* Data shown *

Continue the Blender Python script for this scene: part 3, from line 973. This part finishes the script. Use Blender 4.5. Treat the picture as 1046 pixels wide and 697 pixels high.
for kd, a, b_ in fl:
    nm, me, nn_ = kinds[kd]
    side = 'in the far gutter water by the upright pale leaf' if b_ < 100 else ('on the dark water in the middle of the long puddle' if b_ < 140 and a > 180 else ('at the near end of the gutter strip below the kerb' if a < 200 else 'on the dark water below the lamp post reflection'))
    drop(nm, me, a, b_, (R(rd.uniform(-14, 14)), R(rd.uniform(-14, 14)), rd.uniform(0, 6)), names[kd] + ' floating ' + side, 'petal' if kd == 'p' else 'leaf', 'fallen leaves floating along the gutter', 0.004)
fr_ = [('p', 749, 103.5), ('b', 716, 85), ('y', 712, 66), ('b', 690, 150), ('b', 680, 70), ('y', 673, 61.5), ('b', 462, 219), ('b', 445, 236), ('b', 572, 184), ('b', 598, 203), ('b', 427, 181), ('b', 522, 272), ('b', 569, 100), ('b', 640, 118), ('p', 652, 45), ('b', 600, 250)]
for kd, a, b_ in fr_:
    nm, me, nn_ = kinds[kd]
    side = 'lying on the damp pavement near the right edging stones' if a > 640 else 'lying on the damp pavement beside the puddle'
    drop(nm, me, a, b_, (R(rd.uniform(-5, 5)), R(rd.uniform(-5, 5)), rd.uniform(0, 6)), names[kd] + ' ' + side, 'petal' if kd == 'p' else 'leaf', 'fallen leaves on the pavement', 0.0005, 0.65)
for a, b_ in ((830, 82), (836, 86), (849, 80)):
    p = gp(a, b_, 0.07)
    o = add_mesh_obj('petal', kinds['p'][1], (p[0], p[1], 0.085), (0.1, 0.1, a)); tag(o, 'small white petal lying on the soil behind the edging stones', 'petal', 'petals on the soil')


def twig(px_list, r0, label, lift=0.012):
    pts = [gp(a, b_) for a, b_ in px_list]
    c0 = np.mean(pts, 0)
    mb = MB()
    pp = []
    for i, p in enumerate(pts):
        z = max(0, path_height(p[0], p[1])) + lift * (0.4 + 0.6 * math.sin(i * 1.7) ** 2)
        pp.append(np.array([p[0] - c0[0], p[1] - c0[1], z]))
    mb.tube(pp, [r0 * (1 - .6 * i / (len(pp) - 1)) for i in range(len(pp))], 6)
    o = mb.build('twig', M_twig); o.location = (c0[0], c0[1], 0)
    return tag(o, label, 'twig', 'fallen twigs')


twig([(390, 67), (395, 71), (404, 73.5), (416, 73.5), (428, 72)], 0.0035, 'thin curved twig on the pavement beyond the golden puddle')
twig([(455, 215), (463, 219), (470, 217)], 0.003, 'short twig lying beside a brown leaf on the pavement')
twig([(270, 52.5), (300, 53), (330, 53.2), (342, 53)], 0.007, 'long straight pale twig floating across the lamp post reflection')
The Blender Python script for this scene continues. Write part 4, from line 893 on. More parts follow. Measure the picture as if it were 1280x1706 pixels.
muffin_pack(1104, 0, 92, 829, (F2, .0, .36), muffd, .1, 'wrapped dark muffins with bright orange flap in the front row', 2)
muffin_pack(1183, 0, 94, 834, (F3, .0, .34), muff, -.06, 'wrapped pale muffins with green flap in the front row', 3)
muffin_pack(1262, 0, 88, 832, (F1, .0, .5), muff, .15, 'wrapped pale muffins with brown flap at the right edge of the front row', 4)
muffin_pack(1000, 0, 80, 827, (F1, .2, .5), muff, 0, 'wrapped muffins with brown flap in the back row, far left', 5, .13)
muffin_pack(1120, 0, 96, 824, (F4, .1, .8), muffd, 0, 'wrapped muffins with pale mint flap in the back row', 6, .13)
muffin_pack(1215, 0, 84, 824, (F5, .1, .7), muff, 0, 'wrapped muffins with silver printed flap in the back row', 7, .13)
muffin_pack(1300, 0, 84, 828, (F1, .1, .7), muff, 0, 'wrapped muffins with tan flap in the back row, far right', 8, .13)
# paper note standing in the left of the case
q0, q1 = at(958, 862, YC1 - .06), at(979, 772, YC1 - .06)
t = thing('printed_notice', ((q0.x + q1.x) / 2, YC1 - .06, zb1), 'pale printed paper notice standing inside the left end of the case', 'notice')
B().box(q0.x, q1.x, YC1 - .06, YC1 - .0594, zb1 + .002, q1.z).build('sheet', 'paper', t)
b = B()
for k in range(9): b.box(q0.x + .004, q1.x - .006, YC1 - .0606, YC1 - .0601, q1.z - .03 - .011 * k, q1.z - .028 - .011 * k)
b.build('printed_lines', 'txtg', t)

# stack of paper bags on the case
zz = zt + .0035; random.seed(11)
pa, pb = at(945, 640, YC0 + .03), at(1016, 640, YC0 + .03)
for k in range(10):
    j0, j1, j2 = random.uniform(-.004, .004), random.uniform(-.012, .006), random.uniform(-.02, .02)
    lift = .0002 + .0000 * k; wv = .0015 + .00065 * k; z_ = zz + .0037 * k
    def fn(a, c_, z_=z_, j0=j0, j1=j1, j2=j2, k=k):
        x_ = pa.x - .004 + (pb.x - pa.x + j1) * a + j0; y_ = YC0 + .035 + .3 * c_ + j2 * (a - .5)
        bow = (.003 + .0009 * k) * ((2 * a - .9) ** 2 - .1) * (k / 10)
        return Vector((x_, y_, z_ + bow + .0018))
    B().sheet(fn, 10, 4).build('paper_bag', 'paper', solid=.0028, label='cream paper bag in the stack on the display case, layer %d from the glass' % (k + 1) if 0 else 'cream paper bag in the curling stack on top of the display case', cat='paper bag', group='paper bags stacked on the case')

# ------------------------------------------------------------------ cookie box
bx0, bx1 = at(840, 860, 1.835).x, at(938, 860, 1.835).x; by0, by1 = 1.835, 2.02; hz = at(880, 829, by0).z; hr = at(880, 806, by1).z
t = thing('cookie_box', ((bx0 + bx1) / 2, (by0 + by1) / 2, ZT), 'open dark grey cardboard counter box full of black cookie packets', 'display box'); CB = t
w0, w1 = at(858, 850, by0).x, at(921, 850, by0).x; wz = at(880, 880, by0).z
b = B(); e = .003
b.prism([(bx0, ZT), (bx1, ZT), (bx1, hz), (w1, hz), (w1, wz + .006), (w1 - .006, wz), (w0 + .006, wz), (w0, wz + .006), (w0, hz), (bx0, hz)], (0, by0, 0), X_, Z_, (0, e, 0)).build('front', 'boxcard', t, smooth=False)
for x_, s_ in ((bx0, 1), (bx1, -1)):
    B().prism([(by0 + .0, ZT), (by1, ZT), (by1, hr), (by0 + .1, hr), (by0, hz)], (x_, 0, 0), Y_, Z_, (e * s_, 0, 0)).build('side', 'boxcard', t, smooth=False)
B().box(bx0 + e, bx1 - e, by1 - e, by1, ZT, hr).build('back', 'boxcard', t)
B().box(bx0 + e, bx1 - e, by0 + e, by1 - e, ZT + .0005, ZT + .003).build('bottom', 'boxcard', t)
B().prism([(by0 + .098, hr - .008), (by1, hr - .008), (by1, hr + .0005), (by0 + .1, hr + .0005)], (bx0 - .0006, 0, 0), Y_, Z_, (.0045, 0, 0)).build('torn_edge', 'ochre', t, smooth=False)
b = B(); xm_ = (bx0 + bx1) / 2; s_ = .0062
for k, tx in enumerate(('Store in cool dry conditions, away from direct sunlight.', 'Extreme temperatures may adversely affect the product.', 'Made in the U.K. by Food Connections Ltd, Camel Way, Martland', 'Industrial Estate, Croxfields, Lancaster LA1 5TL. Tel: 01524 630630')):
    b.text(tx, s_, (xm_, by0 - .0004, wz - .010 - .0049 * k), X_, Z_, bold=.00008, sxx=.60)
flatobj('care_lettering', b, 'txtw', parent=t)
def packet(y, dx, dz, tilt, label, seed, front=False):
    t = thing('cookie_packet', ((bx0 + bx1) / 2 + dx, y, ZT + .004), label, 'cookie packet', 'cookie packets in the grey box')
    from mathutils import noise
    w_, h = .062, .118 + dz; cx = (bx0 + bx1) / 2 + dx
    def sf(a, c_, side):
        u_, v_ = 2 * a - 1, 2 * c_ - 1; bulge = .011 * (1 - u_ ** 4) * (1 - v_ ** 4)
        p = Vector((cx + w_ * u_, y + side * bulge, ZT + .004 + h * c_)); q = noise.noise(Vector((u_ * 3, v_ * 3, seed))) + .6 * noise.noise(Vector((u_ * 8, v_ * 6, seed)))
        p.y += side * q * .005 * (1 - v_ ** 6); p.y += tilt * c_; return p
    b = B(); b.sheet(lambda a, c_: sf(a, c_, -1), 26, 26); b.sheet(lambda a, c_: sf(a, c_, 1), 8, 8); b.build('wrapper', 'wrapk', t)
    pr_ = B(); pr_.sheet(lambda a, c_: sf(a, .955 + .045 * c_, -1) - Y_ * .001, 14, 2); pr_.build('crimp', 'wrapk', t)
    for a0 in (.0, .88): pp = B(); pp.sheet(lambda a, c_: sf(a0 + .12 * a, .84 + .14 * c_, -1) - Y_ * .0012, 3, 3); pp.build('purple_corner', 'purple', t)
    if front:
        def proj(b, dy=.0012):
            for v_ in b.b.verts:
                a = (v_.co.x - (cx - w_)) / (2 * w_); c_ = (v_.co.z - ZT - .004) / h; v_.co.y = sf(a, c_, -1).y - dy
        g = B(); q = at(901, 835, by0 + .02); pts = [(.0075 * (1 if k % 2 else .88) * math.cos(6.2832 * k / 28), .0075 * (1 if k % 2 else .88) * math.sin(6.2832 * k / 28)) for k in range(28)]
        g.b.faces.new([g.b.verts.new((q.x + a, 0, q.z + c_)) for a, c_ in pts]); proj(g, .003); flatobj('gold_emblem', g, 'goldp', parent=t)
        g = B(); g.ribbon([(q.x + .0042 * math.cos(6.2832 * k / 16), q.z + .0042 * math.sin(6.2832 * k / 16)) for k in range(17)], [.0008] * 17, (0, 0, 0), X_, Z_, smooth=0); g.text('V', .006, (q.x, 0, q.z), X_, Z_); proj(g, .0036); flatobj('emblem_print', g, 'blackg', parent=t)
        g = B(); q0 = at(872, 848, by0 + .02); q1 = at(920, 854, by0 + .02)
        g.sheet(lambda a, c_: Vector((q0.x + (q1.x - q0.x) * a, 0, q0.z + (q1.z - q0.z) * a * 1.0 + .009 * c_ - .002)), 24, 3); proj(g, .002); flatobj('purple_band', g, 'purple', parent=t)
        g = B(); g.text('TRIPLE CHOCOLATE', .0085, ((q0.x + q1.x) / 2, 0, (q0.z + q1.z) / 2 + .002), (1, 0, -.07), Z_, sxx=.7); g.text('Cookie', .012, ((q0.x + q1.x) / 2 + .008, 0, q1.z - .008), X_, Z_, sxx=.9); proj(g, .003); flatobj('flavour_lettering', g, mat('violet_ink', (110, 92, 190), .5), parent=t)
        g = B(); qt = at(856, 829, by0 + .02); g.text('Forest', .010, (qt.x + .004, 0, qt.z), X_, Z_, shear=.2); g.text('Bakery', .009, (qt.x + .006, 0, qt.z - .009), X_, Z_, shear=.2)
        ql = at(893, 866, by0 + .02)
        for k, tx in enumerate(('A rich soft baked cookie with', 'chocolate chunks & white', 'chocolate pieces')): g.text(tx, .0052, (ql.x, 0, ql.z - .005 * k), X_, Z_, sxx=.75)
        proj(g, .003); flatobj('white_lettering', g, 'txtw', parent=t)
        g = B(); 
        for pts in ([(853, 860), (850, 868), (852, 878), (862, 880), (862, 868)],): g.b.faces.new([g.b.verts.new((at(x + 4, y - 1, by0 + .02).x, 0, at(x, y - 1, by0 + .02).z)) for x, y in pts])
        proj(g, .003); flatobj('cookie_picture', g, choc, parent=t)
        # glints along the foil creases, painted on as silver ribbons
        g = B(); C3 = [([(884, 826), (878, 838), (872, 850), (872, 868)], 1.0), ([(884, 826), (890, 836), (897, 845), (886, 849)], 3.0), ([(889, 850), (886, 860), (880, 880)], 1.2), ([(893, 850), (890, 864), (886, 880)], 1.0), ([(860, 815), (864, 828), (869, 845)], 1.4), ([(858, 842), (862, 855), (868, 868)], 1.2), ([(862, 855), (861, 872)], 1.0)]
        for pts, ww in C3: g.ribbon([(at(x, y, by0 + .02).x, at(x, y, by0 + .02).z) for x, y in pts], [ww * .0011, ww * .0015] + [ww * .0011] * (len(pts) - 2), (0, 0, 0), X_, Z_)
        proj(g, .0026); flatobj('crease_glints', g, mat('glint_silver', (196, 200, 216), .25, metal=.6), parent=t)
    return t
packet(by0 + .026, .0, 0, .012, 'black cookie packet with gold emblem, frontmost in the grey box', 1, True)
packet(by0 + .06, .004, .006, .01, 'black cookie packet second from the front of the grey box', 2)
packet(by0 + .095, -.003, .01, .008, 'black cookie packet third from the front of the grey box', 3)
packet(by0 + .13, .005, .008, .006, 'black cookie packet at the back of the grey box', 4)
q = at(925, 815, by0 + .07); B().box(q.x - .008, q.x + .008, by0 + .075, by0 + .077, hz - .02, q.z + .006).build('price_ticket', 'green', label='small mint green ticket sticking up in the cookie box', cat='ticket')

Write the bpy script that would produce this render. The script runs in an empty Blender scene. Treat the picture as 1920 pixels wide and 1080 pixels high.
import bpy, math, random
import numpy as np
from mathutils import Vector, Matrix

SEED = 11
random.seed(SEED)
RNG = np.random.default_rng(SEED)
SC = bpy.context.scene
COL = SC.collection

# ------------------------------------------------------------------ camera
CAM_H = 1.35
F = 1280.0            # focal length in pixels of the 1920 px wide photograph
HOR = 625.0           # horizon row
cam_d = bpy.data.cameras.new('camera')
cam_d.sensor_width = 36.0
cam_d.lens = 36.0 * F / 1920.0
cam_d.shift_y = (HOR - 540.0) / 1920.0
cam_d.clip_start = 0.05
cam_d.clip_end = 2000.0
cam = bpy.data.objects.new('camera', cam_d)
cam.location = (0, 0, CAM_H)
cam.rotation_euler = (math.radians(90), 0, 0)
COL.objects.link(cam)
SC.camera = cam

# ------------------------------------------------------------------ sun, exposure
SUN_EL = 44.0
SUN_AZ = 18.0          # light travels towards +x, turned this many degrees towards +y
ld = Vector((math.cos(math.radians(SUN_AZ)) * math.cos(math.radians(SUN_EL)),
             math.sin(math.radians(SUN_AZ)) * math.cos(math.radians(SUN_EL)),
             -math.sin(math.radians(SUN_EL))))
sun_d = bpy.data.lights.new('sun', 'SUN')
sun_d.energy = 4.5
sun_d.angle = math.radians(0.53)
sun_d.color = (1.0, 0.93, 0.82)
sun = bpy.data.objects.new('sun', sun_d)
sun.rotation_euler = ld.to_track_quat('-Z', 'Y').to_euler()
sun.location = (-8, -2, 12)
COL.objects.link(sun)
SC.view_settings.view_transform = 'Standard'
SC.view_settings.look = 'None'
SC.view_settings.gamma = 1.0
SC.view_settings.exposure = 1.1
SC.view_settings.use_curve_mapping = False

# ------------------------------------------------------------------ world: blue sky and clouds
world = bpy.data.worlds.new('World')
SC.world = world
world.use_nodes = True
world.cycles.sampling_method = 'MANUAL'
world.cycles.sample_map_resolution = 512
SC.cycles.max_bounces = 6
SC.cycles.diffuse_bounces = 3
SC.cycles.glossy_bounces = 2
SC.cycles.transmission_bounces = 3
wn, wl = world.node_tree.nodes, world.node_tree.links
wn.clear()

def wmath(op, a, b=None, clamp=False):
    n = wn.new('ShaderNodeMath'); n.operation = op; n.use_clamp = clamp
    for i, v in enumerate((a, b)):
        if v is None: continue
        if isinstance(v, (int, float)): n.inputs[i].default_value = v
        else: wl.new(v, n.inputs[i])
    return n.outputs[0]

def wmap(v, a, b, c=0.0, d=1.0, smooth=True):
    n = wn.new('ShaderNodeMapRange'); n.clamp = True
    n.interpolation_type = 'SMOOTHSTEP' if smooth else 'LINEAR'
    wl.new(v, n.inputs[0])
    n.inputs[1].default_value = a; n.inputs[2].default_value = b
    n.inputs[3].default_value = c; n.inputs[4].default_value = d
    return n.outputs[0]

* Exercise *
Give the lines again, exactly as they stand, from the beginning of the data through the line with "on the soil')".

* The solution *
Continue the Blender Python script for this scene: part 3, from line 973. This part finishes the script. Use Blender 4.5. Treat the picture as 1046 pixels wide and 697 pixels high.
for kd, a, b_ in fl:
    nm, me, nn_ = kinds[kd]
    side = 'in the far gutter water by the upright pale leaf' if b_ < 100 else ('on the dark water in the middle of the long puddle' if b_ < 140 and a > 180 else ('at the near end of the gutter strip below the kerb' if a < 200 else 'on the dark water below the lamp post reflection'))
    drop(nm, me, a, b_, (R(rd.uniform(-14, 14)), R(rd.uniform(-14, 14)), rd.uniform(0, 6)), names[kd] + ' floating ' + side, 'petal' if kd == 'p' else 'leaf', 'fallen leaves floating along the gutter', 0.004)
fr_ = [('p', 749, 103.5), ('b', 716, 85), ('y', 712, 66), ('b', 690, 150), ('b', 680, 70), ('y', 673, 61.5), ('b', 462, 219), ('b', 445, 236), ('b', 572, 184), ('b', 598, 203), ('b', 427, 181), ('b', 522, 272), ('b', 569, 100), ('b', 640, 118), ('p', 652, 45), ('b', 600, 250)]
for kd, a, b_ in fr_:
    nm, me, nn_ = kinds[kd]
    side = 'lying on the damp pavement near the right edging stones' if a > 640 else 'lying on the damp pavement beside the puddle'
    drop(nm, me, a, b_, (R(rd.uniform(-5, 5)), R(rd.uniform(-5, 5)), rd.uniform(0, 6)), names[kd] + ' ' + side, 'petal' if kd == 'p' else 'leaf', 'fallen leaves on the pavement', 0.0005, 0.65)
for a, b_ in ((830, 82), (836, 86), (849, 80)):
    p = gp(a, b_, 0.07)
    o = add_mesh_obj('petal', kinds['p'][1], (p[0], p[1], 0.085), (0.1, 0.1, a)); tag(o, 'small white petal lying on the soil behind the edging stones', 'petal', 'petals on the soil')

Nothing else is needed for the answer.